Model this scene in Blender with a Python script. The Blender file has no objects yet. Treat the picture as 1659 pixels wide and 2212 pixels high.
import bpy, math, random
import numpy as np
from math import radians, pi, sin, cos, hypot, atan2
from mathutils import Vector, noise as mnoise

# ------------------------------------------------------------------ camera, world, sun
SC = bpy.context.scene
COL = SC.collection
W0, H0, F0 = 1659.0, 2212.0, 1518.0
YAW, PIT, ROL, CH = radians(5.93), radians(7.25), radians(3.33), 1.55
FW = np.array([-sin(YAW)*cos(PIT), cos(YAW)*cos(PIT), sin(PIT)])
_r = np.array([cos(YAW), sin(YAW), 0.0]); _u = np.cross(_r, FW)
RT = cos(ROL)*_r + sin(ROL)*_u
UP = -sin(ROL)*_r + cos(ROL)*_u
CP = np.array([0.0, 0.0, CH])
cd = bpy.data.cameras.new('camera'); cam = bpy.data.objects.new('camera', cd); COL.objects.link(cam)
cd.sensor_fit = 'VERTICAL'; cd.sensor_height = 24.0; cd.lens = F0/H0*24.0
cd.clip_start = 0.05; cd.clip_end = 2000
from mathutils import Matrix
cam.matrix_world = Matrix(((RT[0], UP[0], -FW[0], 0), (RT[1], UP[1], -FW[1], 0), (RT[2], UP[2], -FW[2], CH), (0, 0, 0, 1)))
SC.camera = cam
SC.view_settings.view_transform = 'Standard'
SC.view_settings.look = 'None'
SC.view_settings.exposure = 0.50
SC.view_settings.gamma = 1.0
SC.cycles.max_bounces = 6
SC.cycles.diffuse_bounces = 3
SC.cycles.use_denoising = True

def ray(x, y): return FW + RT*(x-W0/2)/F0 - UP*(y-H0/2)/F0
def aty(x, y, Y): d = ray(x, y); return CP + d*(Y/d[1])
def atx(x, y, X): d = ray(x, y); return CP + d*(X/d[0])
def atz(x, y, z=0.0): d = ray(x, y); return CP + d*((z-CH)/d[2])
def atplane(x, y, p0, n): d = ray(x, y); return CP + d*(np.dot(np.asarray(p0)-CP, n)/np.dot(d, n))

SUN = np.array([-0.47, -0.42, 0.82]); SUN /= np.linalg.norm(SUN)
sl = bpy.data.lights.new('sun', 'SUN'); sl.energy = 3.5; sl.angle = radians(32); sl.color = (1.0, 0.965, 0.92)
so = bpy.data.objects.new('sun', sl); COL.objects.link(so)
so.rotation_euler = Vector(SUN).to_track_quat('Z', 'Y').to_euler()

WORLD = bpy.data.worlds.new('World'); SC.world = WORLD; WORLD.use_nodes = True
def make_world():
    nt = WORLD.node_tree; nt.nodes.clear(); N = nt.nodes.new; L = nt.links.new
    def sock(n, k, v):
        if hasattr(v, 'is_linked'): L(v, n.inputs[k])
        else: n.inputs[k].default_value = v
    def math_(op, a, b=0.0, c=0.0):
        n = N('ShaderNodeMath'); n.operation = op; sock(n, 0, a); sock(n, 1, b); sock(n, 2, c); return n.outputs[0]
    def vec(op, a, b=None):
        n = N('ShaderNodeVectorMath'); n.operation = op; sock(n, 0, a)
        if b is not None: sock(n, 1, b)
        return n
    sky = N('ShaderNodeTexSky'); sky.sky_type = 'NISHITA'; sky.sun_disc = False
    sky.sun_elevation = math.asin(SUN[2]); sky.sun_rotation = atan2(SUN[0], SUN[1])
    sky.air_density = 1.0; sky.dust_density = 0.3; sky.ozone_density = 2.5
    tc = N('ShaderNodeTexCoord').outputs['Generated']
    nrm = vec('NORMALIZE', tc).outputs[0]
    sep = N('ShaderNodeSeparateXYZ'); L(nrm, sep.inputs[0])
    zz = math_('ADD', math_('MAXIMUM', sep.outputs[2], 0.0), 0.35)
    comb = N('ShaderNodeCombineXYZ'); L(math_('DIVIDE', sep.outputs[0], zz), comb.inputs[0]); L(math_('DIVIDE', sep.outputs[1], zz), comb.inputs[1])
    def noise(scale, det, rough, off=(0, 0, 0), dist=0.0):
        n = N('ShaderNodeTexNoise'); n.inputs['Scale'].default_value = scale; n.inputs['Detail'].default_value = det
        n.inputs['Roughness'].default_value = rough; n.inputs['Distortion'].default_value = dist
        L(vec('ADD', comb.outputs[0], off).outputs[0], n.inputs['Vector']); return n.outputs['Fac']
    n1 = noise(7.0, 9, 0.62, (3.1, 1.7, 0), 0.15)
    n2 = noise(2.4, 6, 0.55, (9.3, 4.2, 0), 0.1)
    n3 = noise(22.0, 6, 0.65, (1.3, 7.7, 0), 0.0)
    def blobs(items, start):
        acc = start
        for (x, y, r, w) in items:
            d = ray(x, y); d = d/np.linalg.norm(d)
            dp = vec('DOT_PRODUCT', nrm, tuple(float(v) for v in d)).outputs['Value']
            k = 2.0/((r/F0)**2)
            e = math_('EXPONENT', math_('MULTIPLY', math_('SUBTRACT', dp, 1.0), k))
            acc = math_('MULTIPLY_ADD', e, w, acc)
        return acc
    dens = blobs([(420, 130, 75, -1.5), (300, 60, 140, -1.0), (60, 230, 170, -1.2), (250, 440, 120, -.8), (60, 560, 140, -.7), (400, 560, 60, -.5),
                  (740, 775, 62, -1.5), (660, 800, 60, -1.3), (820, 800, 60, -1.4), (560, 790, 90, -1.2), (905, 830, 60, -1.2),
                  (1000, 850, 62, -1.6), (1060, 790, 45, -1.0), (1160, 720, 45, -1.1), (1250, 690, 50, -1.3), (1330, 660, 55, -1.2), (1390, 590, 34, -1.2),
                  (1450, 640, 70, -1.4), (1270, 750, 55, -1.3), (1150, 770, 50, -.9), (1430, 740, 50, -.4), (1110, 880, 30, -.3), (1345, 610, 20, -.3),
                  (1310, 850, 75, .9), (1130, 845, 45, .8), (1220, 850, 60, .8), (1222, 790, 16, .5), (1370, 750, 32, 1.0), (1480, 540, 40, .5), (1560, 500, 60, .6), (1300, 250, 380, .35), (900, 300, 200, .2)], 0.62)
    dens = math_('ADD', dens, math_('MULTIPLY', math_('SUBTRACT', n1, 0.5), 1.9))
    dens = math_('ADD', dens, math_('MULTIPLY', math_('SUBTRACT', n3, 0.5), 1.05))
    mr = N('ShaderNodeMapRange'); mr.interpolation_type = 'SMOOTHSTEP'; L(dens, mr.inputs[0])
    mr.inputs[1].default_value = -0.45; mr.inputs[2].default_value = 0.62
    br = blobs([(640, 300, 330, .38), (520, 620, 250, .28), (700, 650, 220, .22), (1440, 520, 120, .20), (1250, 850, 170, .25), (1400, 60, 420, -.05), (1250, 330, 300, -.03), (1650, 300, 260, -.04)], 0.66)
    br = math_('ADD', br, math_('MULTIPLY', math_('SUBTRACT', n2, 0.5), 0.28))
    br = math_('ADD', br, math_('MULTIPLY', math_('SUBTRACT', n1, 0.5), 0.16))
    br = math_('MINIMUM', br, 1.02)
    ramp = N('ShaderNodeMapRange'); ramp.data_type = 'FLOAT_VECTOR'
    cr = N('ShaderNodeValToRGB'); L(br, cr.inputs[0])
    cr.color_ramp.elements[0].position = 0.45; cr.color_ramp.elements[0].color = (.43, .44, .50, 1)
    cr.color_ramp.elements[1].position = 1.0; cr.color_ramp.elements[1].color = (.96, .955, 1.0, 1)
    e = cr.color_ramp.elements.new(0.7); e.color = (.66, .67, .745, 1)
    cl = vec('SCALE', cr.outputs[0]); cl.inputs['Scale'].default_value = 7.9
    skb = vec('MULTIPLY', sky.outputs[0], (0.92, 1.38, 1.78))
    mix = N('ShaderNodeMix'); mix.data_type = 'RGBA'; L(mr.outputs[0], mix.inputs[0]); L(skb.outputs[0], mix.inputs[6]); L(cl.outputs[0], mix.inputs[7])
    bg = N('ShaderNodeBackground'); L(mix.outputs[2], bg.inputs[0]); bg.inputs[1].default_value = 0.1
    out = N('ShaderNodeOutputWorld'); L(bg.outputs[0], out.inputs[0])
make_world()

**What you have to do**
Everything from the first line of the data through the line containing "from mathutils import Vector, noise as mnoise" should be echoed exactly. Add nothing.

**Answer to this exercise**
Model this scene in Blender with a Python script. The Blender file has no objects yet. Treat the picture as 1659 pixels wide and 2212 pixels high.
import bpy, math, random
import numpy as np
from math import radians, pi, sin, cos, hypot, atan2
from mathutils import Vector, noise as mnoise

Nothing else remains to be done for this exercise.